Gross Return $154,312 / $64,000 = 141%
Financing
The investor must be prepared to finance the balance of the purchase either via their own cash resources or more commonly and more sensibly via a mortgage. Please be aware that some countries may not have an established mortgage market for non residents at the time of the initial off plan contract, although they may be expected to be offering mortgages to non-residents by the time the property is completed.
With this possibility in mind it is wise to be prepared to have to finance the balance of the purchase through other means, perhaps via an equity release or re-mortgage on an existing property in a different country.

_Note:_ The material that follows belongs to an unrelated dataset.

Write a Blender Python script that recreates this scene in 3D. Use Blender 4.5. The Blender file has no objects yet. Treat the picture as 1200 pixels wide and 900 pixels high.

The rental opportunity is highly dependent on location and may be seasonal in nature leading to high rental yields during the summer months and little or no rental during the winter months.
Some developments offer guaranteed rental schemes that alleviate this problem and more importantly remove the worry of finding tenants in the first place. If no guaranteed rental scheme exists there are specialist rental companies that will contract to rent suitable properties for at least 6 months of the year.